Second, Zelensky had recently ordered his forces to fortify the entire front after the failure of this summer’s counteroffensive, so Russia likely wanted to signal that no amount of trenches and other obstacles can impede the pace of its special operation as the Kremlin prepares for a possible offensive. Any slowdown on Russia’s side could be misinterpreted by its rivals as weakness and a willingness to freeze the conflict along the Line of Contact in spite of its three primary goals having yet to be achieved.
These are demilitarizing Ukraine, denazifying it, and restoring that country’s constitutional neutrality, which President Putin recently reaffirmed that he’d like to achieve via diplomatic means but that he won’t shy away from continuing to pursue them via military ones if that isn’t possible. He also candidly admitted during the same event that he used to be naïve about the West. Taken together, these statements form the third message that he wanted to send, namely that he isn’t a pushover.
If the front lines remained largely frozen and Russia didn’t step up its aerial assaults even if its landing ship hadn’t just been damaged, then his aforesaid admission wouldn’t have been believed by the public, who might suspect that he was lying to cover up for speculatively impending concessions for peace. These latest strikes therefore served to bolster his credibility at home in parallel with showing the West that he’s indeed serious about achieving his three primary goals one way or another no matter what.
The fourth message is that Russia wants Ukrainians to further doubt the wisdom of Zelensky’s new conscription drive and messianic delusions of maximum victory, the latter of which were disclosed in Time Magazine’s cover story last fall citing an unnamed senior aide, and thus divide society. He’s desperately trying to eschew responsibility for the counteroffensive’s failure that led to this unpopular drive, which is exacerbating preexisting tensions between him and his rivals, especially Zaluzhny.
So serious are these tensions that an expert from powerful the Atlantic Council think tank recently called on Zelensky to form a “government of national unity” in order to mitigate “justifiable public anger toward the authorities” that risks undermining his rule even more than it already has been. By showing Ukrainians that it can still strike wherever it wants at will and at an unprecedented scale in spite of their side digging in, Russia wants to encourage them and their elite to rise up against him to stop the conflict.

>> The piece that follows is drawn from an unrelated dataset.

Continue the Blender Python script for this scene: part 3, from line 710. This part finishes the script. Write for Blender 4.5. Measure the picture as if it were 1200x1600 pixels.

Finally, the last message that Russia sent through its largest aerial barrage so far is that it’s winning the “race of logistics”/“war of attrition” by such a wide margin that nothing that the West could realistically send Ukraine in the coming future will change these dynamics. Japan’s export of Patriot air defense systems to the US, which will allow the US to replace its own that it plans to then send to Ukraine, won’t make a difference, nor will whatever else the West and its vassals end up giving that country next year.
The very fact that Russia could launch such an attack 22 months into the conflict after all the air defenses that its rivals have already given Ukraine is the most compelling proof yet of its victory over NATO in the abovementioned “race”. If their aid was really as effective as their perception managers spun it as being, then this would never have happened since Russia wouldn’t waste valuable missiles and drones. Instead, it shocked and awed Ukraine and the West, which left a deep impression among both of their societies.
What just happened is a sign of what’s possibly to come if those two don’t comply with Russia’s requests for demilitarizing Ukraine, denazifying it, and restoring that country’s constitutional neutrality in exchange for it freezing the conflict the Line of Contact. As President Putin said in mid-December, “our troops have the initiative…we are doing what we consider necessary, what we want”, and this will continue from here on out until Russia’s three primary goals are achieved one way or another.
It seems to seldom get mentioned, but another original goal was to return Nato to its 1998 borders.